Once you have setup the Formbricks Widget, you have two ways to pre-segment your user base: Based on events and based on attributes. Soon, you will also be able to import cohorts from PostHog with just a few clicks.

Step-by-step manual

Preview

Every customer who cancels knows something you do not. A churn survey captures that knowledge at the exact moment it is most accessible: when the customer has decided to leave and has a clear reason in mind.

Acquiring a new customer costs five to 25 times more than retaining an existing one. Churn surveys do not just explain why people leave. They surface the patterns that, once addressed, prevent the next wave of cancellations.

When to deploy a churn survey

The survey should appear at the moment of cancellation, not after. Once a customer has left, response rates drop dramatically. In-product surveys triggered during the cancellation flow consistently outperform post-cancellation emails.
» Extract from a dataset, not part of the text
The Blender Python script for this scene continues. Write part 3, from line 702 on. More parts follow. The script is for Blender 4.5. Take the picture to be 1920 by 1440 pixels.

Deploy churn surveys in these scenarios:

  • Subscription cancellation. The highest-priority use case. Display the survey as a step in the cancellation flow before the account is fully closed.
  • Plan downgrade. A downgrade is a partial churn. Capturing why someone is moving to a lower plan reveals whether you have a pricing problem, a feature gap, or a value communication issue.
  • Trial expiration without conversion. Users who try your product and decide not to pay are a distinct churn segment. Their reasons are different from paying customers who leave.
  • Contract non-renewal. For annual or enterprise contracts, send the survey when a customer declines to renew.

Churn survey questions

Keep the survey to four or five questions. The customer is already leaving. A long survey will not change their mind, and it will reduce your response rate.
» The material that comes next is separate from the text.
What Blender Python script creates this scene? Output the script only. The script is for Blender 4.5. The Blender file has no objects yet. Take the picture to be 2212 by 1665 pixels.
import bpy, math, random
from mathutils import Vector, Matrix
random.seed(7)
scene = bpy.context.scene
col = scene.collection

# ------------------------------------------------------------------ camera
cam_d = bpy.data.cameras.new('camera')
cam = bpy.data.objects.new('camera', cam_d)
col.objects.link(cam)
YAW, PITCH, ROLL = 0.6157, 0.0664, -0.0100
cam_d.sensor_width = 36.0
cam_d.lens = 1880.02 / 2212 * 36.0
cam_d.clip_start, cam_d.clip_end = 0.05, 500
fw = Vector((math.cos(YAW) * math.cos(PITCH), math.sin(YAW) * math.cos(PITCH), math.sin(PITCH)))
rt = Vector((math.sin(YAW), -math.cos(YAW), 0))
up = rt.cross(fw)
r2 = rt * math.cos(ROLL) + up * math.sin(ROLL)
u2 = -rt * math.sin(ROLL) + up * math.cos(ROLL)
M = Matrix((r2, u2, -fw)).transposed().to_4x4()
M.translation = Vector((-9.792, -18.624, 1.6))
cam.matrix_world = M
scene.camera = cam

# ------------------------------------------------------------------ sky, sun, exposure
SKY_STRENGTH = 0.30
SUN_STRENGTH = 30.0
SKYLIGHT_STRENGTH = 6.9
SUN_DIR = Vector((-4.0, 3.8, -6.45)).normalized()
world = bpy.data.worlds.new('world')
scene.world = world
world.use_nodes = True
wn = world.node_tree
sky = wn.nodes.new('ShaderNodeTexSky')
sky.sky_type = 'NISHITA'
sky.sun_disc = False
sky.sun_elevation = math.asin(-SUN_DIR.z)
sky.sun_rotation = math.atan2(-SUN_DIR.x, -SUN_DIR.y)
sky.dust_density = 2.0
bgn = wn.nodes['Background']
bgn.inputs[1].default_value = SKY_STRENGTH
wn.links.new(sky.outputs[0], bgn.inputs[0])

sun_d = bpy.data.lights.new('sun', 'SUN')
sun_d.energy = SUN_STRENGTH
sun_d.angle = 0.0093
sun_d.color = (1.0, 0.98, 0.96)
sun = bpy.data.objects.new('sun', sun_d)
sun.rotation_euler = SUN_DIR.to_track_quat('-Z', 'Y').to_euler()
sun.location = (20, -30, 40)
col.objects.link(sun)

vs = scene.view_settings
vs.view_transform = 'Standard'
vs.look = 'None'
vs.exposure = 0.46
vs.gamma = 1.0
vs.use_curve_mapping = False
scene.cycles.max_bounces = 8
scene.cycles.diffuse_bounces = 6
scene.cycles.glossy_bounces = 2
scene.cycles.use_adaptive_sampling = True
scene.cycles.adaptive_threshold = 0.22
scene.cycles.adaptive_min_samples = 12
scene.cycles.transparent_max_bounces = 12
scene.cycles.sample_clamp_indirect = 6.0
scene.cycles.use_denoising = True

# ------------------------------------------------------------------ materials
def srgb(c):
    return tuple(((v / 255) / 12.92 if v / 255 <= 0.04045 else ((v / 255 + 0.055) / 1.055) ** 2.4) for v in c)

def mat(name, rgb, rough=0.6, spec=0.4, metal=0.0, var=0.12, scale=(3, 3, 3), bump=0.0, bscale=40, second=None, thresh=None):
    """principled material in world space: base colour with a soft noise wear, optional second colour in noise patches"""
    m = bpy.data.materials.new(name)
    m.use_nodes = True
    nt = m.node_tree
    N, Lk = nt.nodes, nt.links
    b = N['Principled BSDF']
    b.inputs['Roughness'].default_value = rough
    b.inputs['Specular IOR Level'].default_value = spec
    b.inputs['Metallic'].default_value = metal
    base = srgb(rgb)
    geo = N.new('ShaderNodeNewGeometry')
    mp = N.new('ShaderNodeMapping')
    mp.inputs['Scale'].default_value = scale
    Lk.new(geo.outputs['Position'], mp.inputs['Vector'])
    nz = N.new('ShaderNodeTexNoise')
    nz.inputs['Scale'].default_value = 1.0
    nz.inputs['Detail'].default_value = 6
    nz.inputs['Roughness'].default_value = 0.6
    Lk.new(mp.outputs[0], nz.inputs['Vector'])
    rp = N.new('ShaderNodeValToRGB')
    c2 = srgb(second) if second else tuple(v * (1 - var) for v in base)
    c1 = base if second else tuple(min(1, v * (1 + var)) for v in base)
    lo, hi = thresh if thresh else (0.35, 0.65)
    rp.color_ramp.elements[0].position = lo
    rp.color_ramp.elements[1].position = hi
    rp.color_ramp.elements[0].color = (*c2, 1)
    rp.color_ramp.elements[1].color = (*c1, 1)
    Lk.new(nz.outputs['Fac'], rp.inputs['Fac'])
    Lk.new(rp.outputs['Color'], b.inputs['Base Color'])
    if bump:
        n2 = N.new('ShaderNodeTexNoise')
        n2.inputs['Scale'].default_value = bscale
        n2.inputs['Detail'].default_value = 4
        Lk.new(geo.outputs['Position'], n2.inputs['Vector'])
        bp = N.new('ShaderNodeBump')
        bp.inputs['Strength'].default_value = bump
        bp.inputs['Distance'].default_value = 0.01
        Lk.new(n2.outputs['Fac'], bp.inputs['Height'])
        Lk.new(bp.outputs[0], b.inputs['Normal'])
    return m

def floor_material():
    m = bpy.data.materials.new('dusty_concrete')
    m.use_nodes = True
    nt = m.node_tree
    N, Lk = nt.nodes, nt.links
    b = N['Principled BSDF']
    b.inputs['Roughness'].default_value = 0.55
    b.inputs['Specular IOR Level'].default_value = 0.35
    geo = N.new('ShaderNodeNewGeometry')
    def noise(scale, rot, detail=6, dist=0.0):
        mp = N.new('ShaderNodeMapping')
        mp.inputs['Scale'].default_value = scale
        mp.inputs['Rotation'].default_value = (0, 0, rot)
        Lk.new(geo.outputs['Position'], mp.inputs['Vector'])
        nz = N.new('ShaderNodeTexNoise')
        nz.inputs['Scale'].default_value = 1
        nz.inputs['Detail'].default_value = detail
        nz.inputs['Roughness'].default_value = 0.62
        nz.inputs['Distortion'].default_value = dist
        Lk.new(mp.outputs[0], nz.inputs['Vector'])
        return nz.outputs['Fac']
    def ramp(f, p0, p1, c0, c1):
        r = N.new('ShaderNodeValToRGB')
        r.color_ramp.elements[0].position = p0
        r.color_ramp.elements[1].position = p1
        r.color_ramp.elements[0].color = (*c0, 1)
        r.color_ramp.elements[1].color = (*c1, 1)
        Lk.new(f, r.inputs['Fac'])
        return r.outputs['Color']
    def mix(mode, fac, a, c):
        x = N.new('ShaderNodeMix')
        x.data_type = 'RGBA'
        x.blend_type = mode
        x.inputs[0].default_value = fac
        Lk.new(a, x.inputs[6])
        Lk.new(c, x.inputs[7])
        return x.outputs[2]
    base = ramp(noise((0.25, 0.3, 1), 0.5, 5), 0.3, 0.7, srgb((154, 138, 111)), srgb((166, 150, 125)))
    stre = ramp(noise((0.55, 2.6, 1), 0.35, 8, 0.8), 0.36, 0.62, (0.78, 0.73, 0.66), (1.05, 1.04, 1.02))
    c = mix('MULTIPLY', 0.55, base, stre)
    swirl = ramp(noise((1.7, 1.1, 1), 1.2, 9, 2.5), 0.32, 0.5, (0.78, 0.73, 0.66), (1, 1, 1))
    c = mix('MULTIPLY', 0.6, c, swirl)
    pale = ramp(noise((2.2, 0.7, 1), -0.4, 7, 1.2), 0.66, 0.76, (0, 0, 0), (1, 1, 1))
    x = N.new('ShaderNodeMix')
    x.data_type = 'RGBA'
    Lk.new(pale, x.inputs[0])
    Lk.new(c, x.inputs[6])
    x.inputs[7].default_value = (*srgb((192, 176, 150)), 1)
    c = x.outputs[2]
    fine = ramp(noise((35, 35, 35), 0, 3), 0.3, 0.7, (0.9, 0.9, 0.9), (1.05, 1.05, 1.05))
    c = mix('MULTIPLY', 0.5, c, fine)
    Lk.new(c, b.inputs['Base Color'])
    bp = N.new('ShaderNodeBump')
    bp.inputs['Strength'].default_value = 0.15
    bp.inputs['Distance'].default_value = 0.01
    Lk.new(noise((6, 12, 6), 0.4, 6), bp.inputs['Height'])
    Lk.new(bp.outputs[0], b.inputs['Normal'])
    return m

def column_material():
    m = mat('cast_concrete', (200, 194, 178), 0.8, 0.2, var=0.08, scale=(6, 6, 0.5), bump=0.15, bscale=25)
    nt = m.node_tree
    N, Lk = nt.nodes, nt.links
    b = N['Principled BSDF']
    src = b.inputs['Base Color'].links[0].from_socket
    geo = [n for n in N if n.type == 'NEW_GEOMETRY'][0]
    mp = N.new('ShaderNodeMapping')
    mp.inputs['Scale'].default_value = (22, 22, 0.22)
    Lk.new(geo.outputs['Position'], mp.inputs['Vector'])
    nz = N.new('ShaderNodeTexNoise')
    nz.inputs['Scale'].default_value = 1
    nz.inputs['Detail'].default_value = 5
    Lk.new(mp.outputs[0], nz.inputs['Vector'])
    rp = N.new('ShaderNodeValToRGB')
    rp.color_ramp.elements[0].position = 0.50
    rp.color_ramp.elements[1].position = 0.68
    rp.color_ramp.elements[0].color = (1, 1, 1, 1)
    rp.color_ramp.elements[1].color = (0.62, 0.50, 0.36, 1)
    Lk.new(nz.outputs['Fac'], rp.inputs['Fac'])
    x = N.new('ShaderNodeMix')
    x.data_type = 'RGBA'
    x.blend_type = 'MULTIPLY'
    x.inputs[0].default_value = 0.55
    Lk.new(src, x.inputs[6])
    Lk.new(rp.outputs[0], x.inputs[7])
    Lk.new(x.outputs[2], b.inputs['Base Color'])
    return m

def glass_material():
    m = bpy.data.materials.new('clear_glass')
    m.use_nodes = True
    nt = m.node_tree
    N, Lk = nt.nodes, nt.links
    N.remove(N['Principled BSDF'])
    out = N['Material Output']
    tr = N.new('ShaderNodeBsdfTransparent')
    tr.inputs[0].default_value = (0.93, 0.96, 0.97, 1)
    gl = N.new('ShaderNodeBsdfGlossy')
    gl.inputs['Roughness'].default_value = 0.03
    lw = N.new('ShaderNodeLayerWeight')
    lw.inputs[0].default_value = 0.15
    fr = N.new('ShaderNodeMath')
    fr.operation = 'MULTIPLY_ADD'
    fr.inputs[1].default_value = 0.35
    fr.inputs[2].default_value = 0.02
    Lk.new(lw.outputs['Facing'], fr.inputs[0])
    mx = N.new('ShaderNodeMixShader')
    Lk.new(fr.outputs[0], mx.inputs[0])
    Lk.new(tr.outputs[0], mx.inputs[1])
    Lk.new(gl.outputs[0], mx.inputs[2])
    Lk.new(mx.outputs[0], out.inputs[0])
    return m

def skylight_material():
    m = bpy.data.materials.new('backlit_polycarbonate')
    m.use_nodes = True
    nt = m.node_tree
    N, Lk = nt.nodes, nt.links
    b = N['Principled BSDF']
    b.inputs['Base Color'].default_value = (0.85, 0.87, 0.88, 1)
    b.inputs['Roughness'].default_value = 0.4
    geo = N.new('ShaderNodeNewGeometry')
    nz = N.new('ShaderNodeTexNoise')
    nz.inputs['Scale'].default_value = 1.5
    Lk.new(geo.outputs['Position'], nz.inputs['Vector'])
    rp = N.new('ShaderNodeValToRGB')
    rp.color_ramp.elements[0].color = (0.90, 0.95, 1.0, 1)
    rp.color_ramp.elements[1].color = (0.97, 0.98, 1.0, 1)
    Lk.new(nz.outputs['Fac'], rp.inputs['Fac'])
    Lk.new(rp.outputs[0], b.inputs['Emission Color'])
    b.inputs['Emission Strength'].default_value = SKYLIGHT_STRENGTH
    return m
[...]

  1. What was the primary reason for canceling? | Multiple choice (Too expensive, Missing features I need, Switched to a different tool, No longer need this type of product, Too difficult to use, Poor customer support, Other) | Required
  2. What did you like most about [product]? | Open text | Optional
  3. Is there anything we could have done differently to keep you? | Open text | Optional
  4. Would you consider using [product] again in the future? | Yes / Maybe / No | Optional
  5. Is there anything else you would like us to know? | Open text | Optional

Question one gives you categorical data you can aggregate and trend over time. Question two surfaces what is working (useful for marketing even though this customer left). Question three reveals whether the churn was preventable.

Some teams add a "Would you like us to reach out?" option at the end. This identifies customers who are open to a save conversation.
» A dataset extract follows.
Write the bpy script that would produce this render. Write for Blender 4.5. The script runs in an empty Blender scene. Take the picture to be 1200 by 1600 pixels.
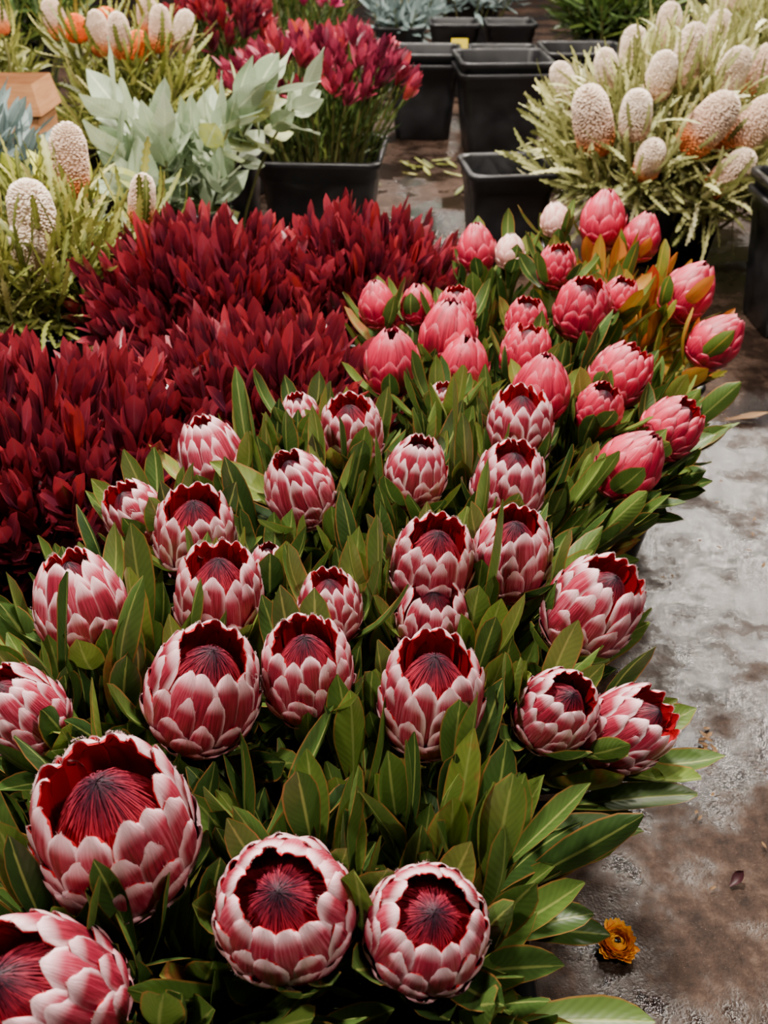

Designing the cancellation flow

Where the survey sits in the flow matters as much as the questions themselves.

No skip button. Making the survey mandatory (but keeping it short) dramatically increases response rates. A single required multiple-choice question with an optional text field is the right balance between data collection and respect for the customer's time.

Show the survey before confirming cancellation. If the survey appears after the account is already closed, response rates drop by 60% or more.

Personalize when possible. Including the customer's name, plan type, and tenure makes the survey feel considered rather than generic. "You have been on the Pro plan for 14 months" is context that helps the customer reflect.

Consider a save offer. Based on the reason selected, you can present a targeted retention offer. Selected "too expensive"? Offer a discount or a plan pause. Selected "missing features"? Share your roadmap. This is not manipulative. It is addressing the customer's stated concern.

How to analyze churn survey data

Track reason categories over time. The distribution of cancellation reasons is more useful than any individual response. If "too expensive" was 15% of cancellations last quarter and is 30% this quarter, you have a pricing problem that is getting worse.

Segment by customer type. Early churners (first 30 days) leave for different reasons than long-term customers. Segment by tenure, plan type, company size, and acquisition channel. Each segment tells a different story.

Read the open-ended responses. Categorical data tells you what. Open text tells you why. Schedule a weekly review of churn verbatims with your product team.

Connect to usage data. A customer who says "missing features" but never used the features you already have does not have a feature problem. They have an onboarding problem. Cross-reference survey responses with actual product usage for the full picture.

Calculate preventable churn. Not all churn is fixable. A customer who no longer needs your category of product is gone regardless. But a customer who left because of a specific bug, a missing integration, or a support failure represents preventable churn. Quantify that number and track it.

Common mistakes

Asking too many questions. Four to five questions maximum. Every additional question reduces completion rates, and you are surveying people who have already decided to leave.

Only surveying cancellations. Downgrades are churn signals too. A customer moving from Pro to Free is telling you something important about the value gap between tiers.

Not acting on the data. If "difficult to use" appears in 25% of churn surveys for three consecutive months and nothing changes, the survey is a waste of everyone's time.

Ignoring positive feedback. Question two ("what did you like most") often surfaces your strongest differentiators. Churned customers who liked specific things are giving you positioning data.

Using email surveys instead of in-product. Email churn surveys get 1-2% response rates. In-product surveys at the point of cancellation get 30% or higher.

Set up this survey in Formbricks

Formbricks lets you embed a churn survey directly in your cancellation flow. Trigger the survey when a user initiates cancellation, and the questions appear before the account is closed.

The template includes conditional logic that adjusts follow-up questions based on the cancellation reason selected. If someone selects "too expensive," the follow-up asks about pricing expectations. If someone selects "missing features," the follow-up asks which features they needed.

All responses are tagged with user attributes, so you can segment churn reasons by plan type, tenure, and any custom data you track. Set up alerts to notify your team when specific churn reasons spike.